Безусловно отразилась на русской науке и 70-летняя большевистская тирания. Да так сильно, что от русской науки в былом ее понимании практически ничего не осталось. Уже с середины 20-х годов речь могла идти только о советской науке. Советская же наука – это гигантская система, проросшая из советского строя, преданно обслуживавшая советскую власть. Развивалась она в условиях глобального идеологического давления при безоговорочном подчинении советской власти и без автономного социального пространства [517].

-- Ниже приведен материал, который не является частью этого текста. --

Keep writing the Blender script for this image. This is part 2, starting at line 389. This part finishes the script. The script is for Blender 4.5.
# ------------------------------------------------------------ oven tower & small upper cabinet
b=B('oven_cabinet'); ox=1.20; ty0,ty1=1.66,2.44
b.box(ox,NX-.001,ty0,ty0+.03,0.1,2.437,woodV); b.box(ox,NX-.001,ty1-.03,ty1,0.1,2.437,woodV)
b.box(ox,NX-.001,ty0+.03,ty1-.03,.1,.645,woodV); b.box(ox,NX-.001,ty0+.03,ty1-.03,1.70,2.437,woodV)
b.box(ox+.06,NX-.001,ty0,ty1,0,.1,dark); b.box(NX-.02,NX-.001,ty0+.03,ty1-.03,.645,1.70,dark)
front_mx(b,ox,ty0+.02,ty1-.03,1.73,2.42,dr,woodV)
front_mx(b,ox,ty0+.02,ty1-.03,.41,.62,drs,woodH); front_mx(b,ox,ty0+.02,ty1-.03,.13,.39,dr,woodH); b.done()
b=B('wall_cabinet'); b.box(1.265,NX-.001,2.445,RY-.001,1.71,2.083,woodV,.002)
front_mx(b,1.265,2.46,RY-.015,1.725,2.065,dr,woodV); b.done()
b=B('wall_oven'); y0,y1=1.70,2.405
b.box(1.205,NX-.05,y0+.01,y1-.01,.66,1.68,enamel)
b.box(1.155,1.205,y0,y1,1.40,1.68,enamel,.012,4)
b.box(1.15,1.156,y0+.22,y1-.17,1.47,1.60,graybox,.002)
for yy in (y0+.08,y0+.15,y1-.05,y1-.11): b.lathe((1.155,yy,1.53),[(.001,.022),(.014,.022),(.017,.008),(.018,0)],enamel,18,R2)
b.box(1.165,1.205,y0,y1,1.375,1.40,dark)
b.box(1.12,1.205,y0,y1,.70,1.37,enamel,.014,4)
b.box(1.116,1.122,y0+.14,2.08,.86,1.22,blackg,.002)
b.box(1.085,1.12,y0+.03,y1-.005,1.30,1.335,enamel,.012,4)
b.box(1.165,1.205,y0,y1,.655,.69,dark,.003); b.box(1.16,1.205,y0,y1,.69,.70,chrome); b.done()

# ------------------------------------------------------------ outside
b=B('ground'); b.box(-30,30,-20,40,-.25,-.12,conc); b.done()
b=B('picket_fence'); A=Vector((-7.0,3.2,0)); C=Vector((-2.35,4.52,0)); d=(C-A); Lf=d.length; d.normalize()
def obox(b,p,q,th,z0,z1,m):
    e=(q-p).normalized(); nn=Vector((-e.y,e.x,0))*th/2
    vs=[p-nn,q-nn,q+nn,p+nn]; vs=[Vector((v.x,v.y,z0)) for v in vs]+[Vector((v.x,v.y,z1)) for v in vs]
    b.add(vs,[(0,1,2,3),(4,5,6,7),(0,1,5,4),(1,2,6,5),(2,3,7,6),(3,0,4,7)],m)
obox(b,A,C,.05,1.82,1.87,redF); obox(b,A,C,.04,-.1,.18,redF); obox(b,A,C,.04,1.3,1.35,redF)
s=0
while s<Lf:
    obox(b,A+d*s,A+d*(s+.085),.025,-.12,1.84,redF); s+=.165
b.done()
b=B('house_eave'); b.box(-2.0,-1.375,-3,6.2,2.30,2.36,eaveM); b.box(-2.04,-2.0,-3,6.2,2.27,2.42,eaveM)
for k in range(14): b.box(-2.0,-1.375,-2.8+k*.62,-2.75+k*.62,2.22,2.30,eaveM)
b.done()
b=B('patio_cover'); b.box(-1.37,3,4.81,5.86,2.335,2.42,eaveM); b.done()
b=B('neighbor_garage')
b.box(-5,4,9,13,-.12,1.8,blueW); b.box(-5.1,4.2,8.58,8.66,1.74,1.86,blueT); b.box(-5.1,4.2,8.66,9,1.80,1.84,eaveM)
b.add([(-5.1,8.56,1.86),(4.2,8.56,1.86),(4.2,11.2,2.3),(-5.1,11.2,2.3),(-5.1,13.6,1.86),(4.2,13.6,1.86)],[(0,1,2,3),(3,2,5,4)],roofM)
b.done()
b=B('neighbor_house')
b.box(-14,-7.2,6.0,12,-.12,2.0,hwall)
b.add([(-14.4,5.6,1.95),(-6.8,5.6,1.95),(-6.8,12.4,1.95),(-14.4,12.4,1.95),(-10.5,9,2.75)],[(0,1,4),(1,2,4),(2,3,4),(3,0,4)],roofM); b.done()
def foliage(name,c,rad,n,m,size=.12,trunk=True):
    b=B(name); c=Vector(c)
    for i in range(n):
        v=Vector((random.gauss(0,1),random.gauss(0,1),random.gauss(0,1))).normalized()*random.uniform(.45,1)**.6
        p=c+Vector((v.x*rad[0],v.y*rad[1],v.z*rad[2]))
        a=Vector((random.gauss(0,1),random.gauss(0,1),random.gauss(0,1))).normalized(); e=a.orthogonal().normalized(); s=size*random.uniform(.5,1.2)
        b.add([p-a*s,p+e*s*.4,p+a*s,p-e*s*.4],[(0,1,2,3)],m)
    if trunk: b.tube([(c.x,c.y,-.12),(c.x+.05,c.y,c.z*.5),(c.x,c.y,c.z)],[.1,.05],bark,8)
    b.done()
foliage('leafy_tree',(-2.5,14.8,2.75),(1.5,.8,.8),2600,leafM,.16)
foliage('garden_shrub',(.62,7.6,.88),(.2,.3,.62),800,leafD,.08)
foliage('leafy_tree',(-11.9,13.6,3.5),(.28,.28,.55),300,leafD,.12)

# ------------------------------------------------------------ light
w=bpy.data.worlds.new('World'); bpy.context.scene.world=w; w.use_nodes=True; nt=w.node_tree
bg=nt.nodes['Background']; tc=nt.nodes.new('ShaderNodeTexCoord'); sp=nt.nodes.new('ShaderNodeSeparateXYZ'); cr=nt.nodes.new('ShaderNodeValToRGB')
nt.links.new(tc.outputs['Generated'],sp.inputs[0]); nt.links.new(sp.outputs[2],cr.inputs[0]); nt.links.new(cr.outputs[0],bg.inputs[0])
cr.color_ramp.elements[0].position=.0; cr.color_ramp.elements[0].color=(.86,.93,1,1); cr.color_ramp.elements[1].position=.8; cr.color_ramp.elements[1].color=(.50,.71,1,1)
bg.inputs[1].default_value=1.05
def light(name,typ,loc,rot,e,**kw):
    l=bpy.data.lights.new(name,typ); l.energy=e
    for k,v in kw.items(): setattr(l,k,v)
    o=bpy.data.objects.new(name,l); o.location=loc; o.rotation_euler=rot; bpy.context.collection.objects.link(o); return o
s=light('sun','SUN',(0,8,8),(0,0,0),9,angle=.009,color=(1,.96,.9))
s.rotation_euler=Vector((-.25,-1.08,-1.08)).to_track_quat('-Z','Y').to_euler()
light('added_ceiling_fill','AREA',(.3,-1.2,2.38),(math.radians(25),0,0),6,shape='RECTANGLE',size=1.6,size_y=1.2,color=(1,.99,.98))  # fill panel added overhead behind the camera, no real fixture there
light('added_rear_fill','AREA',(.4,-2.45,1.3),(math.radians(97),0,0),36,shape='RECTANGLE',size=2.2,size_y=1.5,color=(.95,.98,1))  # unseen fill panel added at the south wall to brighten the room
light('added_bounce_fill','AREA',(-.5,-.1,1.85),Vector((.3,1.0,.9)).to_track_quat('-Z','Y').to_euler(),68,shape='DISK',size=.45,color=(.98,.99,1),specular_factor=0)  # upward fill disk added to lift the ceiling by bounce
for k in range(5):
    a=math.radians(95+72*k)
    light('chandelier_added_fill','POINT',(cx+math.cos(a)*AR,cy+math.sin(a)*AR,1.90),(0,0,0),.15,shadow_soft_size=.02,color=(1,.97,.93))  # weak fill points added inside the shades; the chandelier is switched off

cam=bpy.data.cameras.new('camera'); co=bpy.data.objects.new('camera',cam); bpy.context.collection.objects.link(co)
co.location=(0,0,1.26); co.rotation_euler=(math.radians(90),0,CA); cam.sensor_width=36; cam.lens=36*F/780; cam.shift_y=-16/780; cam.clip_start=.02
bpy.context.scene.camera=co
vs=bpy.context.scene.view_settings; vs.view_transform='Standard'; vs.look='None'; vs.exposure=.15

Подобная наука подогревалась властью созданием элитных научных городов, поощрением плохо проработанных и явно страдающих гигантоманией научных проектов, всячески поощряя те начинания, которые были ориентированы на престиж и способствовали демонстрации преимуществ социалистической системы. Явное уродство подобной ситуации, что мы уже отмечали, было в том, что значительная часть «особостей» советской науки явилась продуктом сознательной деятельности самой научной элиты [518]. Она уже сроднилась с советскими властными структурами и была неотличима от них.